Forte v. New York City Transit Authority

In a consolidated action to recover damages for personal injuries, the defendant Citiwide Auto Leasing, Inc., doing business as Dollar Rent A Car, appeals from so much of an order of the Supreme Court, Kings County (M. Carson, J.), dated October 24, 2002, as denied its motion for summary judgment dismissing the complaint and all cross claims insofar as asserted against it.

*490Ordered that the order is affirmed insofar as appealed from, with one bill of costs.

The plaintiffs were injured when the New York City Transit Authority bus in which they were passengers collided with a car driven by the defendant Jimmy Sanchez. The car had been rented by Claudia Hincapié, the wife of Sanchez’s cousin, from the defendant Citiwide Auto Leasing, Inc., doing business as Dollar Rent A Car (hereinafter Citiwide). Citiwide moved for summary judgment on the ground that it could not be held vicariously liable for the negligence of Sanchez because he was not an authorized user of the rented car.

The Supreme Court properly denied Citiwide’s motion.

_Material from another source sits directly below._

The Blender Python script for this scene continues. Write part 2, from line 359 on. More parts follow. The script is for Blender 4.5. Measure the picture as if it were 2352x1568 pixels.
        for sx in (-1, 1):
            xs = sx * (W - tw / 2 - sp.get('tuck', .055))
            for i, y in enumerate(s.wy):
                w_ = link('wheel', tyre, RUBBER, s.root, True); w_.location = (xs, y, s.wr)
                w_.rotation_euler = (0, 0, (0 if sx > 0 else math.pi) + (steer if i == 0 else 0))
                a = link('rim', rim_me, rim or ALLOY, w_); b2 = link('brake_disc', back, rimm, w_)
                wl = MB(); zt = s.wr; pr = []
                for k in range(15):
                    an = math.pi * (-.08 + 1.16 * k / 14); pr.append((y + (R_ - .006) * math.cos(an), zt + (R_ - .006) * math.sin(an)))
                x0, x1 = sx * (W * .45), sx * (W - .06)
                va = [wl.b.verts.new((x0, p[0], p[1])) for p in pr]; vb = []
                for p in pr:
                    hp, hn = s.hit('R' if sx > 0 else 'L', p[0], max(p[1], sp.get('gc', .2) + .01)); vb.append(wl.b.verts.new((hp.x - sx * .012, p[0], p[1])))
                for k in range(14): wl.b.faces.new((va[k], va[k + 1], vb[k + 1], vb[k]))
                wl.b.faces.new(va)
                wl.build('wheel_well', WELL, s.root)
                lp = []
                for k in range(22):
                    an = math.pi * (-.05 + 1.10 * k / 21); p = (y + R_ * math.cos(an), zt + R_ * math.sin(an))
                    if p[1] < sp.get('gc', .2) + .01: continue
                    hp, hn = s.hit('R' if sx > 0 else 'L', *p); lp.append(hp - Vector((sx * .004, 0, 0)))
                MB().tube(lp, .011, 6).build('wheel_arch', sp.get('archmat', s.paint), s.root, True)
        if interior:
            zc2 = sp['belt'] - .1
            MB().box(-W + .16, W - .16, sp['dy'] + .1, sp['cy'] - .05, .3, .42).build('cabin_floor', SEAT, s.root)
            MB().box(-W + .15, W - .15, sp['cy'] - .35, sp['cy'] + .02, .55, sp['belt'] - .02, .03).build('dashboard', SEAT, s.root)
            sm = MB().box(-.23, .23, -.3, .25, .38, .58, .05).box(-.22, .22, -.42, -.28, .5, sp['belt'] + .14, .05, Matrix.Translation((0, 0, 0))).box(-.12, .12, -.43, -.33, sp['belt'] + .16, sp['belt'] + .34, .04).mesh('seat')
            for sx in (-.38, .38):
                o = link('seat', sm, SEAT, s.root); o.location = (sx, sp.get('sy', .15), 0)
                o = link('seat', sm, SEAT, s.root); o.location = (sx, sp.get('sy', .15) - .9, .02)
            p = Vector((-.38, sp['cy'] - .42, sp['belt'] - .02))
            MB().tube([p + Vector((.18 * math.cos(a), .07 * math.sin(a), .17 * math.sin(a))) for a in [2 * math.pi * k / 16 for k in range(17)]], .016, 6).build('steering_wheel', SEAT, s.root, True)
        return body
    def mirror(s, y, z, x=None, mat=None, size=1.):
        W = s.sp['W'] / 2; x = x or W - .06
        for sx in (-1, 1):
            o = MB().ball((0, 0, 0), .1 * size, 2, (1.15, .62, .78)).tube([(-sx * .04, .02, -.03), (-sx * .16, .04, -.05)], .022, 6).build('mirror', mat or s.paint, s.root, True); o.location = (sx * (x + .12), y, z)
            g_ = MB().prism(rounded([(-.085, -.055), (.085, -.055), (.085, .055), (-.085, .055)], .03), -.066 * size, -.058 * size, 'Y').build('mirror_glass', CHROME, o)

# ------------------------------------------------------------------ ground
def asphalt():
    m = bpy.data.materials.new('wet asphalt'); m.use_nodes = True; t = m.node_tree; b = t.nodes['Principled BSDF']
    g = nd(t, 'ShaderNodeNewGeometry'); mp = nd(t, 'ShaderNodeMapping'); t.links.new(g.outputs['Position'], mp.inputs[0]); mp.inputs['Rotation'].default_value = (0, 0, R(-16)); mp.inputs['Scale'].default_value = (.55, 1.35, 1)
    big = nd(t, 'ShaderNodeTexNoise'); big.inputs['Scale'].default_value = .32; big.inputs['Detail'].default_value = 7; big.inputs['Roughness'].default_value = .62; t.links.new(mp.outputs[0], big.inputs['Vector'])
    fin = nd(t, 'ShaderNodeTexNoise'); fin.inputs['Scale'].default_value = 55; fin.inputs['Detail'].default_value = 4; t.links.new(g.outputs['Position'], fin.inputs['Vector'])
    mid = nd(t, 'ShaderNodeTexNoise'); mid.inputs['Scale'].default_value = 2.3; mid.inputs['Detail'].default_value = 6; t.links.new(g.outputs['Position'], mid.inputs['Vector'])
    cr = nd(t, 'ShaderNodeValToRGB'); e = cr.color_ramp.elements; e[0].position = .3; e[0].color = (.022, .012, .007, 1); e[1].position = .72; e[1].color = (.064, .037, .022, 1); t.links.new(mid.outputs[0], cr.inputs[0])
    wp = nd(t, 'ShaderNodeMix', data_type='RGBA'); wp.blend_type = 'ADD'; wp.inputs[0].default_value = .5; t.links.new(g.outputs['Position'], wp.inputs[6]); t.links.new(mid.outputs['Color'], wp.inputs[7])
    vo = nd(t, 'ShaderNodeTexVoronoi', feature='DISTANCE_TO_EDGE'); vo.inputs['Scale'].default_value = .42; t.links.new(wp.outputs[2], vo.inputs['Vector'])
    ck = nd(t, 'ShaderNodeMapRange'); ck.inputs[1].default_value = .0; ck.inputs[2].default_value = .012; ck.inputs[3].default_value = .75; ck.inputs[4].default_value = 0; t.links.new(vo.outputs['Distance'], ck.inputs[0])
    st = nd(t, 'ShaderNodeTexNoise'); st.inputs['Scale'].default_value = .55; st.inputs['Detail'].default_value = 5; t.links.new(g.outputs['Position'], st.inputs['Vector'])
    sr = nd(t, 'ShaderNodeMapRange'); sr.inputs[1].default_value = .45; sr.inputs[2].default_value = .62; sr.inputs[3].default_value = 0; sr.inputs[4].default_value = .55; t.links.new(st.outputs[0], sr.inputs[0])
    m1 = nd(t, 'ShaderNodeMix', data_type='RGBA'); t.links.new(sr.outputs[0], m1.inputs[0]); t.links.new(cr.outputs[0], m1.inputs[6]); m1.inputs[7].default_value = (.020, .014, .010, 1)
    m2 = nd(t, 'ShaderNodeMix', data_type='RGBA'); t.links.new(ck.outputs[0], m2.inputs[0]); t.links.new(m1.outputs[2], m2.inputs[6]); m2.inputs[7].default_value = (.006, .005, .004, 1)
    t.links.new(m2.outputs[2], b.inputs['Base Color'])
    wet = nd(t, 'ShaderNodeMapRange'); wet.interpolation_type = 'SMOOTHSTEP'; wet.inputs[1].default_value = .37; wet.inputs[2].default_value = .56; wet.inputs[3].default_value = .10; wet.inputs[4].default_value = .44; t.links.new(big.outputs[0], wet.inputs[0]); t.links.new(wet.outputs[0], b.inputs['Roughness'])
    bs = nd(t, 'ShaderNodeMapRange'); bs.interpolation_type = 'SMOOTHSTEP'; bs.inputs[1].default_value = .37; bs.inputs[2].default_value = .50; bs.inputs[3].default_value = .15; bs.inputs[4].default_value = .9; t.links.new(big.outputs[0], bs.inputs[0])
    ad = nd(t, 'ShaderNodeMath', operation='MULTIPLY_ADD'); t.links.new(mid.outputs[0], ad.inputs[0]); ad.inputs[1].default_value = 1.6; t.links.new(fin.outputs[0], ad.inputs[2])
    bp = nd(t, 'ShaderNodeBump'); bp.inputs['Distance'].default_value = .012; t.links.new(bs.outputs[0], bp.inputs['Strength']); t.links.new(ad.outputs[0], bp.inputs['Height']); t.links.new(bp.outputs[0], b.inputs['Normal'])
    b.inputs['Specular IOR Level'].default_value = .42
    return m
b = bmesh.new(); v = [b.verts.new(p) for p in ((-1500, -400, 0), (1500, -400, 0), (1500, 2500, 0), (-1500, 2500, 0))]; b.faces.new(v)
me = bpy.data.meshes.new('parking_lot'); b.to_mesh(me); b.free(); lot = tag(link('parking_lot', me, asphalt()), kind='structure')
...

Citiwide failed to present evidence sufficient to rebut the presumption, arising from Vehicle and Traffic Law § 388 (1), that a vehicle involved in a traffic accident is being operated with the permission of the owner (see Leotta v Plessinger, 8 NY2d 449, 461 [1960]; Walls v Zuvic, 113 AD2d 936 [1985]). As a commercial lessor of vehicles, Citiwide is deemed to have constructively consented to the operation of its vehicle by anyone using it with the lessee’s permission (see Murdza v Zimmerman, 99 NY2d 375, 381-382 [2003]; Motor Veh. Acc. Indem. Corp. v Continental Natl. Am. Group Co., 35 NY2d 260, 265 [1974] ; Lancer Ins. Co. v Republic Franklin Ins. Co., 304 AD2d 794, 798 [2003]; Allstate Ins. Co. v Dailey, 47 AD2d 375, 376 [1975] , affd 39 NY2d 759 [1976]). While Hincapié submitted an affidavit generally asserting that Sanchez, who was living in her home, was driving the car without her permission at the time of the accident, that affidavit was contradicted in part by the police records regarding the accident and was not corroborated by any statement of Sanchez. Therefore it was insufficient under the circumstances to negate the statutory presumption as a matter of law (see Progressive Northwestern Ins. Co. v Weyant, 309 AD2d 739 [ 2003]; Roness v Hertz Corp. [Canada], 283 AD2d 416, 417 [2001]; cf. Manning v Brown, 91 NY2d 116 [1997]; Bost v Thomas, 275 AD2d 513, 514-515 [2000]; Bruno v Privilegi, 148 AD2d 652, 653 [1989]). Accordingly, the issue of whether the car was operated with Hincapie’s permission is one of fact to be determined by a jury. S. Miller, J.P., Goldstein, Adams and Crane, JJ., concur.